"Thou art my portion."

(Notes of an address on Psalm 119:57-63.)

If the Psalmist, in his generation, could find his portion in Jehovah, should not we, as having the light of all that the Lord has done for us, and of what He is in His greatness and glory, find our portion in Himself in this day? The words of our opening verse, "Thou art my portion," is a confession, not a prayer. Has there not been the danger of our looking for a portion on earth, looking around for something to satisfy? How good it is for us to find, as Solomon did, that all things here are "empty." When we realise that the Lord is God's centre, and the source of all grace for us, our souls reach out to Him and say. "Lord, Thou art my portion." The Lord knows the motives of the heart, and if it is from a true heart we speak these words, the life will be filled with good things.

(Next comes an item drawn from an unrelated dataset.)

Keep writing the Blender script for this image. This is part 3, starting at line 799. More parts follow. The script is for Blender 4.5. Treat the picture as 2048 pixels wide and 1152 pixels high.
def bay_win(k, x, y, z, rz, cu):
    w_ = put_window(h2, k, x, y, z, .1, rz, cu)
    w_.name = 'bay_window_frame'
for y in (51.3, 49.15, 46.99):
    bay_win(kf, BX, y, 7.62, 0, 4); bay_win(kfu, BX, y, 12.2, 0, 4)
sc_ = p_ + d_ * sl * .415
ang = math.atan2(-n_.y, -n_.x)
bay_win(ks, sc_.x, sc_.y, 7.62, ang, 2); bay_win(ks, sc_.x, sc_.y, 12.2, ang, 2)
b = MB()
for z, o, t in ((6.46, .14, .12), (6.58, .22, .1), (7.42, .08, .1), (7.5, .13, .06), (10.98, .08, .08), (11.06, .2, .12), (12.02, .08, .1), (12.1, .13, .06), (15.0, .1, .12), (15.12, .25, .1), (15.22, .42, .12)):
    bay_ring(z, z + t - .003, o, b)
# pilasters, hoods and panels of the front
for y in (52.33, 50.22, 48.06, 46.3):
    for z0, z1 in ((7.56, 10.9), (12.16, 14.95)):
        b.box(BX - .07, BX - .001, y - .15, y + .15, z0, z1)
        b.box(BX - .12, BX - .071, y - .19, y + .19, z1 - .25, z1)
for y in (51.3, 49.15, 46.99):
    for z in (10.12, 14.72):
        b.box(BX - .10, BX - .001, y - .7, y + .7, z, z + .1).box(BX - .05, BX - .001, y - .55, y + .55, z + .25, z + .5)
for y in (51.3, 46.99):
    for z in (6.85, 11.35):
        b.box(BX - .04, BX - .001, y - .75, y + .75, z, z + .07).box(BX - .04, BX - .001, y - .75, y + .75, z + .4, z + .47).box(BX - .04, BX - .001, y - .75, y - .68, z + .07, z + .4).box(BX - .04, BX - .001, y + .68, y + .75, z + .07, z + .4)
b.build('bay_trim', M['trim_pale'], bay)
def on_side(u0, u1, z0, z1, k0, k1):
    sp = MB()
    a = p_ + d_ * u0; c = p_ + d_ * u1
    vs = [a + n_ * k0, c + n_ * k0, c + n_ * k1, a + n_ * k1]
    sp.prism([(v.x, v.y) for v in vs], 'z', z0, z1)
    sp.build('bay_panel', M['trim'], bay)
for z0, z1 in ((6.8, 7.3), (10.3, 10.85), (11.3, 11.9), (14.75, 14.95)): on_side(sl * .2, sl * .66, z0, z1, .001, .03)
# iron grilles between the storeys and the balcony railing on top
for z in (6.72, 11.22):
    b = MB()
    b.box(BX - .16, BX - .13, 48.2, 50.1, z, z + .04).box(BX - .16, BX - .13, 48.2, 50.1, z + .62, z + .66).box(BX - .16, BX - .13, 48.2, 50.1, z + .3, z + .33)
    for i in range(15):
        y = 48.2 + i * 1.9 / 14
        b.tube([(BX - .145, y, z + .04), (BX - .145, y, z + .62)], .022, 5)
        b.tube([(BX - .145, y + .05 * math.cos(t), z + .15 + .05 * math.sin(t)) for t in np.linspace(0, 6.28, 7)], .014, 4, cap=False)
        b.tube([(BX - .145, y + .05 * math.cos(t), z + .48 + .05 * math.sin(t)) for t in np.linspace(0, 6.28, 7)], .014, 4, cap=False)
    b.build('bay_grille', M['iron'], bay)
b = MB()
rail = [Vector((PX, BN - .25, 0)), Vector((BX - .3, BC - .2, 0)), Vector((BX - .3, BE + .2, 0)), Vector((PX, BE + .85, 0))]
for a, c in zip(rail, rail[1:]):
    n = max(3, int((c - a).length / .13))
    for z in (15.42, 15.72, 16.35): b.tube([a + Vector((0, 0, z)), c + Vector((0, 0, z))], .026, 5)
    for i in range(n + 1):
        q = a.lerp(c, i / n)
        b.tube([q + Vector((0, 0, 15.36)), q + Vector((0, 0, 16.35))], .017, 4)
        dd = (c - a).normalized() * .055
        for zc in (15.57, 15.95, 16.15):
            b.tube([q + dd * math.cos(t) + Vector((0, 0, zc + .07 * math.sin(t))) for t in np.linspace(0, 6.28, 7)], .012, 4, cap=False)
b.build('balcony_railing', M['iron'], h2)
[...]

Having made this good confession, the Psalmist can add, "I have said that I would keep Thy words." His soul had entered into the sphere where God's mind and will are learned, where His words direct the thoughts of the heart. With the whole heart the godly man goes in for the words that unfold to him the greatness, the glory and the beauty of the Lord, and as engaged in communion with Him, the soul is exercised as to its ways, as to whether they are according to the desire of His heart.

If we are to walk for the glory of the Lord, in obedience to His words, divine grace will be needed, and for this we can say with the Psalmist, "I entreated Thy favour with my whole heart: be merciful unto me, according to Thy word." How the Lord delights to hear and answer such a prayer!

Communion with the Lord regarding His words will ever lead us to consider our ways, so that we read, "I thought on my ways, and turned my feet unto Thy testimonies." There is the desire to judge everything according to that One in whom the soul delights; and having searched all his ways in the light of God's word, the Psalmist can say, "I made haste, and delayed not to keep Thy commandments." There is real activity; there is no delay in putting the feet in the path of obedience to the Lord, because the heart is set on the Person of Jesus, and the motives are pure.

As soon as the heart is inclined after Christ, the enemy comes in, endeavouring to rob the soul of its portion, of its enjoyment of Christ. Is not this indicated in the words of the Psalm? "The bands of the wicked have robbed me: but I have not forgotten Thy law." Let us not be discouraged because the enemy endeavours to rob us of the enjoyment of our portion in Christ. If the enemy is busy, let us encourage ourselves with this knowledge, that he would not assail us if we did not have something of real value that he wished to take from us.

Isaac, in his day, had the example of a godly father, who walked before God in a path beset with many difficulties. With the example of Abraham before him, Isaac sought to walk in the same steps of faith. But, leaving the "South country," Isaac got out of the path of faith, and went to Gerar, and dwelt there. Very soon he discovered that the inhabitants of Gerar were not suitable companions for one who sought the will of God, and leaving it he dwelt in the valley.

The valley was a good place, but there was no water, the wells that Abraham his father had dug had been stopped by the Philistines. (Sometimes the valley is a vale of tears for us, but even then the Lord can fill the pools, and give us joy in the place of sorrow.) Isaac began to dig the wells from which his father had drunk, but the Philistines contended with him, and he could have said with the Psalmist, "The bands of the wicked have robbed me." But Isaac did not give up his digging, even when the enemy contended for the second well; he continued, and the enemy gave up the struggle. He found at Rehoboth a place where Jehovah made room for him, then passed on to Beer-sheba, where Jehovah appeared to him, and where he had communion with God.

How good it is for us to have the purpose of heart that was evinced in Isaac! When, like Isaac we drink of the well that God has provided for us, when we come to Christ as the One in whom we have life for our souls, we can say with the Psalmist, "At midnight I will rise to give thanks unto Thee." Thank God for the midnight experiences of life! if everything went well for us it would be easy to be a Christian, but we should lack much of the joy that we find in Christ in times of trouble. We rejoice in the touches of divine grace and love as the Lord walks with us in the valley. Sometimes He leads us into the valley of the shadow of death that we might feel the loneliness He felt, and that there we might find His companionship.

Paul and Silas had a precious midnight experience in the prison at Philippi. With the wounds of many stripes on their backs, and with their feet fast in the stocks, they sang praises unto God. And how often in his epistle to the saints at Philippi from his Roman prison does the apostle Paul write of rejoicing! No matter what our circumstances may be, we too can sing, with melody in our hearts to the Lord, the songs that express that the Lord is our portion.

One who can truly say, "The Lord is my portion," will not be alone; he will find that there are others with the same thoughts, feelings and desires, and will be able to say, "I am a companion of all them that fear Thee, and of them that keep Thy precepts." We can go on together in communion, finding our joys in the Lord Himself, and in His things; and our walk will be in the path of obedience to His will. Anon.